Token-gated donations to level the playing field

Lastly, token-gating donations for the matching pool proved to be an effective strategy. This approach ensured that those who participated in the voting process were genuinely invested in the Arbitrum ecosystem. While financial incentives are not always the highest signal, economic alignment proved to be a good proxy for having a vested interest in the ecosystem’s governance decisions. Further, the grant program helped to even the playing field for all community members. Quadratic funding prioritizes matching based on volume of donations versus value of donations - the value of $ARB held or donated does not influence the size of the match. Therefore, ‘minnows’ with fewer tokens and ‘whales’ with significant holdings all had their votes counted equally. 

Program Impact 

Financial decisions are critical for any organization - where and how they choose to invest their capital or show restraint is often what makes or breaks them in the long-run. For Arbitrum, the decision to leverage grants as a method to empower their community was a deeply strategic one. By involving their community in such a significant decision-making process, they were able to galvanize engagement and spur higher participation in other governance decisions as a result. Investing in good governance practices early on paid dividends: the grants rounds created a standard for participation that made future governance efforts much easier to sustain. 

By collectively deciding to prioritize certain areas over others, the grants rounds put in place clear pathways for members to influence which initiatives and workstreams were supported go-forward. Today, Arbitrum consists of 500+ projects (more than any other Layer 2), 1,800+ monthly active developers (more than Solana), and $16 billion of assets bridged from other chains (more info here). Key to Arbitrum’s growth was their commitment to engaging their community from the get-go in a meaningful way.

Keeping up the grants momentum 

The Arbitrum DAO continues to employ grants as a strategy to grow and empower their ecosystem. The first program was not only a success by the participation standards, but it also served to inspire their community to get even more involved. While the core team spearheaded the creation of these first programs, their community is now running a total of four programs concurrently. For example, two new rounds titled the Short-Term and Long-Term Incentive Programs were initiated by a working group to help support active Arbitrum protocols.

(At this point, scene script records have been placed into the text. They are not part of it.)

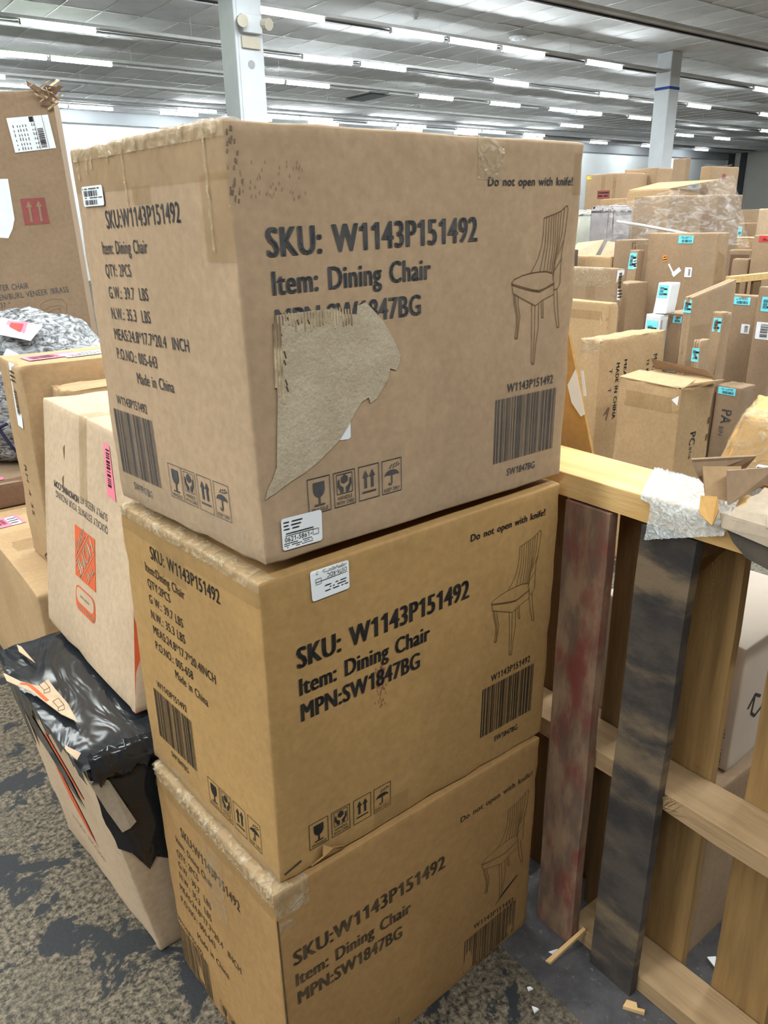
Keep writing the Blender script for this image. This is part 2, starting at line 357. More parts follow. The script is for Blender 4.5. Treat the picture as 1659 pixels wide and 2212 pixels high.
class Layer:
    """flat print or stickers on one carton face, drawn in metres from the face's lower left corner"""
    def __init__(s, ct, face, eps=0.0010): s.ct, s.face, s.eps = ct, face, eps; s.w, s.h = ct.size(face); s.mb2 = MB()
    def P(s, x, y): return s.ct.pt(s.face, x/s.w, y/s.h, s.eps)
    def poly(s, pts): s.mb2.poly([(x, y, 0) for x, y in pts]); return s
    def rect(s, x0, y0, x1, y1): return s.poly([(x0, y0), (x1, y0), (x1, y1), (x0, y1)])
    def line(s, pts, wd):
        P = [Vector((x, y)) for x, y in pts]
        for a, b in zip(P, P[1:]):
            d = b-a
            if d.length < 1e-6: continue
            d.normalize(); n = Vector((-d.y, d.x))*wd/2; e = d*wd*0.35
            s.poly([tuple(a-e-n), tuple(b+e-n), tuple(b+e+n), tuple(a-e+n)])
        return s
    def frame(s, x0, y0, x1, y1, wd):
        s.rect(x0, y0, x1, y0+wd); s.rect(x0, y1-wd, x1, y1); s.rect(x0, y0, x0+wd, y1); return s.rect(x1-wd, y0, x1, y1)
    def rrect(s, x0, y0, x1, y1, r, rot=0.0):
        pts = []
        for cx, cy, a0 in ((x1-r, y1-r, 0), (x0+r, y1-r, 90), (x0+r, y0+r, 180), (x1-r, y0+r, 270)):
            for k in range(4): a = math.radians(a0+30*k); pts.append((cx+r*math.cos(a), cy+r*math.sin(a)))
        if rot:
            mx, my = (x0+x1)/2, (y0+y1)/2; c, q = math.cos(rot), math.sin(rot)
            pts = [(mx+(x-mx)*c-(y-my)*q, my+(x-mx)*q+(y-my)*c) for x, y in pts]
        return s.poly(pts)
    def text(s, t, x, y, width, cap, rot=0.0, bold=0.0, slope=0.0):
        vs, fs = layout(t)
        x0 = min(v[0] for v in vs); x1 = max(v[0] for v in vs); sx = width/(x1-x0); sy = cap/CAP; c, q = math.cos(rot), math.sin(rot)
        out = []
        for a, b in vs:
            X, Y = (a-x0)*sx, b*sy; Y += X*slope
            out.append((X, Y))
        n = 1 if bold <= 0 else (2 if bold < .03 else 3)
        for k in range(n):
            sh = 0 if n == 1 else (k/(n-1)-.5)*bold*2.2*cap
            s.mb2.raw([(x+(X+sh)*c-Y*q, y+(X+sh)*q+Y*c, 0) for X, Y in out], fs)
        return s
    def bars(s, x0, y0, x1, y1, seed, dens=46, vertical=True):
        rn = random.Random(seed); t = 0.0; W = [rn.choice((1, 1, 2, 3)) for _ in range(dens*2)]; tot = sum(W)
        for i, k in enumerate(W):
            a, b = t/tot, (t+k)/tot; t += k
            if i % 2 == 0:
                if vertical: s.rect(x0+(x1-x0)*a, y0, x0+(x1-x0)*b, y1)
                else: s.rect(x0, y0+(y1-y0)*a, x1, y0+(y1-y0)*b)
        return s
    def build(s, name, m, parent):
        mb = MB(); mb.v = [tuple(s.P(x, y)) for x, y, _ in s.mb2.v]; mb.f = s.mb2.f
        return mb.build(name, m, parent)
def sheet(ct, face, u0, u1, v0, v1, eps, nu=8, nv=8, wob=0.0, seed=0, over=None):
    """thin sheet lying on a carton face (tape); over=(face2, depth) folds it over the top edge"""
    mb = MB(); rows = []
    for i in range(nv+1):
        v = v0+(v1-v0)*i/nv; rows.append([ct.pt(face, u0+(u1-u0)*j/nu, v, eps+wob*noise.noise(Vector((j*.9+seed, i*.9, 0)))) for j in range(nu+1)])
    if over:
        H = ct.dim[2]
        for i in range(1, 5):
            row = []
            for j in range(nu+1):
                p = list(ct.metric(face, u0+(u1-u0)*j/nu, 1.0)); dpt = over*i/4
                if face == 'L': p[0] = dpt
                elif face == 'F': p[1] = dpt
                p[2] = H; row.append(ct.at(p, eps))
            rows.append(row)
    return mb.grid(rows)
def simple(x, y, w_, d_, z0, z1, yaw=0.0, lean=(0, 0), taper=0.0):
    """corners of a box whose near corner stands at x,y: w_ along +X, d_ along +Y, turned by yaw degrees, top shifted by lean"""
    c, q = math.cos(math.radians(yaw)), math.sin(math.radians(yaw)); ex, ey = (c, q), (-q, c); out = []
    for z, (lx, ly) in ((z0, (0, 0)), (z1, lean)):
        for a, b in ((0, 0), (w_, 0), (w_, d_), (0, d_)): out.append((x+ex[0]*a+ey[0]*b+lx, y+ex[1]*a+ey[1]*b+ly, z))
    return out
def carton(name, label, cat, corners, m, group=None, **kw):
    ct = Carton(corners, **kw); root = thing(name, label, cat, ct.base, group)
    ct.root = root; ct.body = ct.mesh().build('body', m, root, smooth=True); return ct

# ------------------------------------------------------------------ the hall
fl = MB().box(-14, 41.2, -13, 24.3, -0.1, 0).build('floor', FLOOR); tag(fl, 'worn concrete floor with scraped tan glue and dark patches', 'floor', kind='structure')
wb = MB().box(-14, 41.2, 24.1, 24.3, 0, 4.6).build('wall_back', WALLW); tag(wb, 'long white wall at the far end of the hall', 'wall', kind='structure')
wr = MB().box(41.0, 41.2, -13, 24.1, 0, 4.6).build('wall_right', WALLG); tag(wr, 'grey wall closing the hall far on the right', 'wall', kind='structure')
bk = MB().box(-14, 41, 23.9, 24.098, 4.17, 4.5).build('trim_1', BULK); tag(bk, 'grey bulkhead running along the top of the white wall', 'trim', kind='structure')
for i, y in enumerate((23.75, 23.1)):
    pp = MB().box(40.85, 40.98, y-0.14, y+0.14, 0, 4.45).build('trim_%d' % (i+2), DARKM); tag(pp, 'dark vertical post in the far corner', 'trim', kind='structure')
ceil = MB().box(-14, 41, -13, 24.1, 4.52, 4.62).build('ceiling', RAIL_D); tag(ceil, 'suspended tile ceiling with rows of strip lights', 'ceiling', kind='structure')
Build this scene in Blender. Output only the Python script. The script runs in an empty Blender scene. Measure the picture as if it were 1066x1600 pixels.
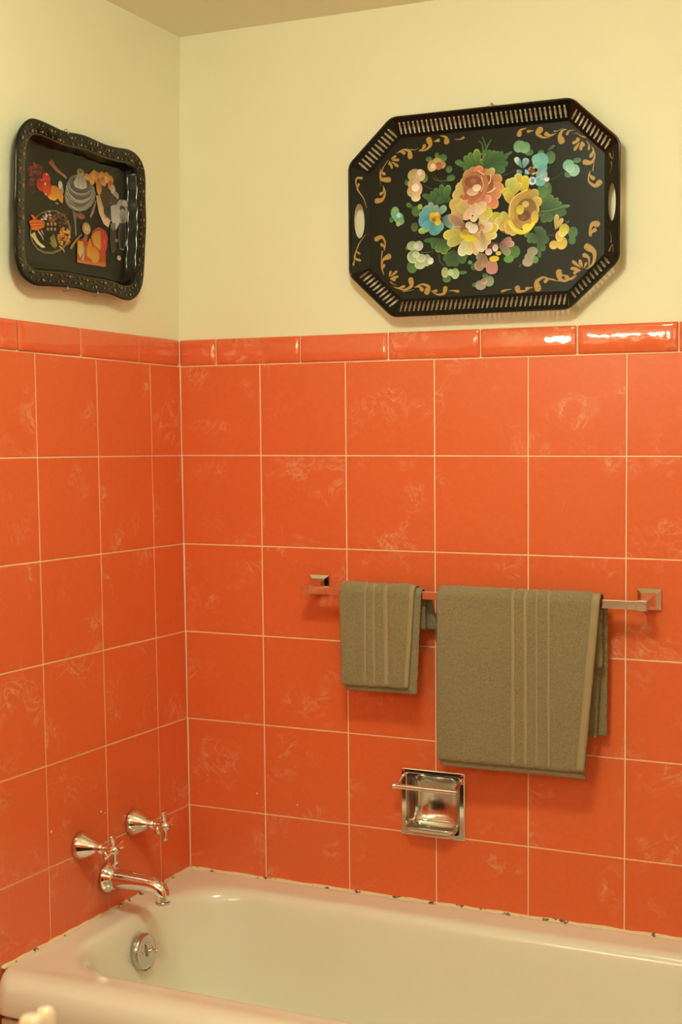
import bpy, bmesh, math, random
import numpy as np
from mathutils import Matrix, Vector

# ------------------------------------------------------------ camera
SC = bpy.context.scene
COL = SC.collection
Z0 = 1.634                       # height of the top of the square wall tiles; everything is measured from that line
cam_d = bpy.data.cameras.new('camera')
cam_d.sensor_fit = 'VERTICAL'; cam_d.sensor_height = 36.0; cam_d.sensor_width = 36.0
cam_d.lens = 48.18
cam_d.clip_start = 0.02
cam_d.dof.use_dof = True; cam_d.dof.focus_distance = 3.0; cam_d.dof.aperture_fstop = 3.4
cam = bpy.data.objects.new('camera', cam_d); COL.objects.link(cam)
cam.matrix_world = (Matrix.Translation((1.7415, -2.8731, Z0 - 0.1892)) @ Matrix.Rotation(0.4285, 4, 'Z')
                    @ Matrix.Rotation(1.5215, 4, 'X') @ Matrix.Rotation(-0.0016, 4, 'Z'))
SC.camera = cam
# ------------------------------------------------------------ world, lamp strengths, exposure
W = bpy.data.worlds.new('world'); SC.world = W; W.use_nodes = True
W.node_tree.nodes['Background'].inputs[0].default_value = (0.02, 0.018, 0.015, 1)
W.node_tree.nodes['Background'].inputs[1].default_value = 1.0
LAMP_TINT = (0.93, 1.02, 0.71)
CEILING_LAMP = 42.0              # emission of the frosted ceiling dome
VANITY_LAMP = 26.0               # emission of each frosted globe over the washbasin
GLINT_GLOBE = 6.0               # emission of the two unseen globes added for glints in the border tiles
SC.view_settings.view_transform = 'Standard'; SC.view_settings.look = 'None'
SC.view_settings.gamma = 1.0; SC.view_settings.use_curve_mapping = False
SC.view_settings.exposure = 0.93
SC.cycles.max_bounces = 10; SC.cycles.diffuse_bounces = 6; SC.cycles.glossy_bounces = 6
SC.cycles.caustics_reflective = False; SC.cycles.caustics_refractive = False
SC.cycles.sample_clamp_indirect = 8.0

random.seed(7); rng = np.random.RandomState(7)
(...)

The Arbitrum DAO is also in the process of designing a round that will be incorporated into the public Gitcoin Grants program. The goal is to leverage the expose of the communal rounds to access Gitcoin’s highly engaged community, which will increase awareness and exposure of Arbitrum. While initial grants rounds were intended to galvanize community support, the current rounds are now aimed at building on that momentum and increasing the engagement.

The team has even started innovating in the realm of decentralized funding themselves.  They recently designed and deployed a unique crossover program with the Uniswap team to encourage cross-pollination across the two ecosystems. Arbitrum’s grants journey showcases a common trajectory:  start small, and then iterate and customize for specific ecosystem needs. 

Arbitrum’s story illustrates that Grants Stack is not only an useful tool to allocate capital, but that it can also support experimentation to help program managers incentivize community participation, reach new builders and create long-lasting partnerships in the process.